Goal => The lines to reproduce run from the first one through the line containing "scene.camera = cam". Reproduce them exactly.
--- begin Record set ---
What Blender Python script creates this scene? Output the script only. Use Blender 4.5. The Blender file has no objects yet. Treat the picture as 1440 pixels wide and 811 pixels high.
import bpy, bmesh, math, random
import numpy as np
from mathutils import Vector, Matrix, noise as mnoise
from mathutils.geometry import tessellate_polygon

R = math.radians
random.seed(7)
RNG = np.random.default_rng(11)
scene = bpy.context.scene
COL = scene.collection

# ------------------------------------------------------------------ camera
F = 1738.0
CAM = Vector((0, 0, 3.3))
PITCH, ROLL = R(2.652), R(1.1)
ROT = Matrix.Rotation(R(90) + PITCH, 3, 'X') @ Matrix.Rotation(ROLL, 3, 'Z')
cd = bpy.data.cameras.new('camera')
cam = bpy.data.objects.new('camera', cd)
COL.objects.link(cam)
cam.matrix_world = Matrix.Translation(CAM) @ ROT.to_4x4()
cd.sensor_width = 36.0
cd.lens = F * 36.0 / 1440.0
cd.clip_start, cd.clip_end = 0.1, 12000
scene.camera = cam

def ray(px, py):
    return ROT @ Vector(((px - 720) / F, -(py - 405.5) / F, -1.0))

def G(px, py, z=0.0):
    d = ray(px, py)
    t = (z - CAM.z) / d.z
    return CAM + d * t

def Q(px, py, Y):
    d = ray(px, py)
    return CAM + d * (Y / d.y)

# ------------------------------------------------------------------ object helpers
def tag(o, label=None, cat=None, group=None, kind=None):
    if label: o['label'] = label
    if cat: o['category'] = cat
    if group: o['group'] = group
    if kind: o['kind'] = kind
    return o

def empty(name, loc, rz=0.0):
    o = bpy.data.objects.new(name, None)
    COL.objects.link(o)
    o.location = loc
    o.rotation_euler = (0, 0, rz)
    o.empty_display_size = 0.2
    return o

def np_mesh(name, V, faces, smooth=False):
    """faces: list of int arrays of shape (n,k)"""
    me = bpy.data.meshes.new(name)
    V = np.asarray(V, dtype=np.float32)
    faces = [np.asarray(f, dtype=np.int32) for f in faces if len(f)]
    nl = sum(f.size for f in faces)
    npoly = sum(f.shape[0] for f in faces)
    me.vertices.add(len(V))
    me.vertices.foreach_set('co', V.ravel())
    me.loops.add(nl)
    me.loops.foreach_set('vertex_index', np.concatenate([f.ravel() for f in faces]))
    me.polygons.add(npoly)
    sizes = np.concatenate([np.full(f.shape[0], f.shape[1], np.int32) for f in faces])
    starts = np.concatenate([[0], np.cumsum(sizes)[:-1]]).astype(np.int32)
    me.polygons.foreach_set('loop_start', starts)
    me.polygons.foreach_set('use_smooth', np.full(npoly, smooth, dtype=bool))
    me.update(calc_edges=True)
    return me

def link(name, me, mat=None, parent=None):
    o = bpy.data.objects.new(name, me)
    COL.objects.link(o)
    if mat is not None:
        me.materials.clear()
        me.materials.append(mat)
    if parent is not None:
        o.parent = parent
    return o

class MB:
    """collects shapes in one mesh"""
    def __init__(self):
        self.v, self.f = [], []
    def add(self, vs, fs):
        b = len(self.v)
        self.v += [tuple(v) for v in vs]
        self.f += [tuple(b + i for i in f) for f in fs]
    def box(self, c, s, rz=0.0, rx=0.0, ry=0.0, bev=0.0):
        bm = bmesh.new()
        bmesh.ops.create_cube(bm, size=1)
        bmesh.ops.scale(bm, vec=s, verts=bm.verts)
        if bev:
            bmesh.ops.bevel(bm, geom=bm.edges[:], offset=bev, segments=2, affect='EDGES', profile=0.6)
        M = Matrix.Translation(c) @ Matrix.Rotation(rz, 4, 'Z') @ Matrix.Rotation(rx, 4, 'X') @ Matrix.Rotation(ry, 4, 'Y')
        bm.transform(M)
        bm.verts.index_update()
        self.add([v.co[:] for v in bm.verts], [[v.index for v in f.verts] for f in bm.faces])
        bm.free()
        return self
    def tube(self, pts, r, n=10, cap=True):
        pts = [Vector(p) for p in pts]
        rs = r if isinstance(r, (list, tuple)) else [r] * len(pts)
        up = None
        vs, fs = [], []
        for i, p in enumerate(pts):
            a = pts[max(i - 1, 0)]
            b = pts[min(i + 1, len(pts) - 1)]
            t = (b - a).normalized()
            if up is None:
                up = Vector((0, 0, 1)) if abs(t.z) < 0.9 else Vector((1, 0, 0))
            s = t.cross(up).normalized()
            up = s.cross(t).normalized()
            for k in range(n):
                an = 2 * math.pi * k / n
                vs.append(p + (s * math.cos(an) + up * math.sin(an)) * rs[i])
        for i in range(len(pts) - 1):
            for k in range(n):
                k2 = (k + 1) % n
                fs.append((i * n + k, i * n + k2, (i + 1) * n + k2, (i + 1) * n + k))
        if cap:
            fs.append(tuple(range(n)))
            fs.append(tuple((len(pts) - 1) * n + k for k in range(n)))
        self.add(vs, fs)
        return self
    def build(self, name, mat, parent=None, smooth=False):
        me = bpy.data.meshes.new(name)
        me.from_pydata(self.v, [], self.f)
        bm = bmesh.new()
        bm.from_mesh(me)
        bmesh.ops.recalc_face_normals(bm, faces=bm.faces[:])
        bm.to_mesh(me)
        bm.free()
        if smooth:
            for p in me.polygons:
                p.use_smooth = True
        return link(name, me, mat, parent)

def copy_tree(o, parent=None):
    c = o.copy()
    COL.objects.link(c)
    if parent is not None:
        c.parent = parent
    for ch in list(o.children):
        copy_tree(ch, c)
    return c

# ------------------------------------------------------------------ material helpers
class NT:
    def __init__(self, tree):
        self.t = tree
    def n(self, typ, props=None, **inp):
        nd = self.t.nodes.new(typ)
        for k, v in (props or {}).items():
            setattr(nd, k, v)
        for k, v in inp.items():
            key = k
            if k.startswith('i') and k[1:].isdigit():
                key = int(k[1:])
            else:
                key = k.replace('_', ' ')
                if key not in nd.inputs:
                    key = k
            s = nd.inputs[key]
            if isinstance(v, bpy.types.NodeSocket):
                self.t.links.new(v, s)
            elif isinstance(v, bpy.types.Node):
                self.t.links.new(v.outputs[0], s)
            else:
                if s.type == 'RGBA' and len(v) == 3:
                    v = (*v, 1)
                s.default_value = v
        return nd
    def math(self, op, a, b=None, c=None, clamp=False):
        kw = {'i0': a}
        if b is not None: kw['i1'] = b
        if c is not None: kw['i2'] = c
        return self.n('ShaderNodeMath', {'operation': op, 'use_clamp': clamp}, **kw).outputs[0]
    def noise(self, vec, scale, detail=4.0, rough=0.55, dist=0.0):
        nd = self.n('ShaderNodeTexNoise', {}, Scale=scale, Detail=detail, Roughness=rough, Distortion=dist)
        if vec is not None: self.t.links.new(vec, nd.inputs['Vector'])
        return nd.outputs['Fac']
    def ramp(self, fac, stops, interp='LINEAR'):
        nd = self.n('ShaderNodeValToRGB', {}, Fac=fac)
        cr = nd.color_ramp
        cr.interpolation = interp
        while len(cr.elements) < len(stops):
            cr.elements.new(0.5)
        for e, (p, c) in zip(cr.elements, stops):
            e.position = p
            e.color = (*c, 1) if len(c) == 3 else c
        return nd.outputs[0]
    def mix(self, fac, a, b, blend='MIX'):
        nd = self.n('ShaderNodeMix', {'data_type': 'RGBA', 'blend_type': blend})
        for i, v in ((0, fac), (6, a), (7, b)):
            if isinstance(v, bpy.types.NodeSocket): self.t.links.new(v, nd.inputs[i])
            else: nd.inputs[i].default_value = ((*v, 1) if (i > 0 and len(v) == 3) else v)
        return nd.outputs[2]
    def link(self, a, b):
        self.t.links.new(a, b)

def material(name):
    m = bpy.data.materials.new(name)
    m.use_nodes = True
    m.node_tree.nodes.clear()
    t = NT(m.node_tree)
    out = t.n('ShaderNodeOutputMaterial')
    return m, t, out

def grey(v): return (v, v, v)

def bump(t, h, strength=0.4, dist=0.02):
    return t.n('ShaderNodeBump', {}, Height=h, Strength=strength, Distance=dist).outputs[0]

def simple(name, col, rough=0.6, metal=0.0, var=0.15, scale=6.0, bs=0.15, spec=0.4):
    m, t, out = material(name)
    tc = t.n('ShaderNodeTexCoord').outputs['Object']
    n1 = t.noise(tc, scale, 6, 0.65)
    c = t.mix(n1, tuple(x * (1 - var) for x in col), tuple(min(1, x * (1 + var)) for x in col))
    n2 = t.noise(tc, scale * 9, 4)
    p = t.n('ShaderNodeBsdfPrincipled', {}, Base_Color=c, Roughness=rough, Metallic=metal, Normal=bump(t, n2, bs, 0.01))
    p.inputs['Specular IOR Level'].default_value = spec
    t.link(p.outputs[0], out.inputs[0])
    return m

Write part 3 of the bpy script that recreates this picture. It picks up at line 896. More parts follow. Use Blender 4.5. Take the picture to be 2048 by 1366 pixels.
--- end Record set ---
Full response =>
What Blender Python script creates this scene? Output the script only. Use Blender 4.5. The Blender file has no objects yet. Treat the picture as 1440 pixels wide and 811 pixels high.
import bpy, bmesh, math, random
import numpy as np
from mathutils import Vector, Matrix, noise as mnoise
from mathutils.geometry import tessellate_polygon

R = math.radians
random.seed(7)
RNG = np.random.default_rng(11)
scene = bpy.context.scene
COL = scene.collection

# ------------------------------------------------------------------ camera
F = 1738.0
CAM = Vector((0, 0, 3.3))
PITCH, ROLL = R(2.652), R(1.1)
ROT = Matrix.Rotation(R(90) + PITCH, 3, 'X') @ Matrix.Rotation(ROLL, 3, 'Z')
cd = bpy.data.cameras.new('camera')
cam = bpy.data.objects.new('camera', cd)
COL.objects.link(cam)
cam.matrix_world = Matrix.Translation(CAM) @ ROT.to_4x4()
cd.sensor_width = 36.0
cd.lens = F * 36.0 / 1440.0
cd.clip_start, cd.clip_end = 0.1, 12000
scene.camera = cam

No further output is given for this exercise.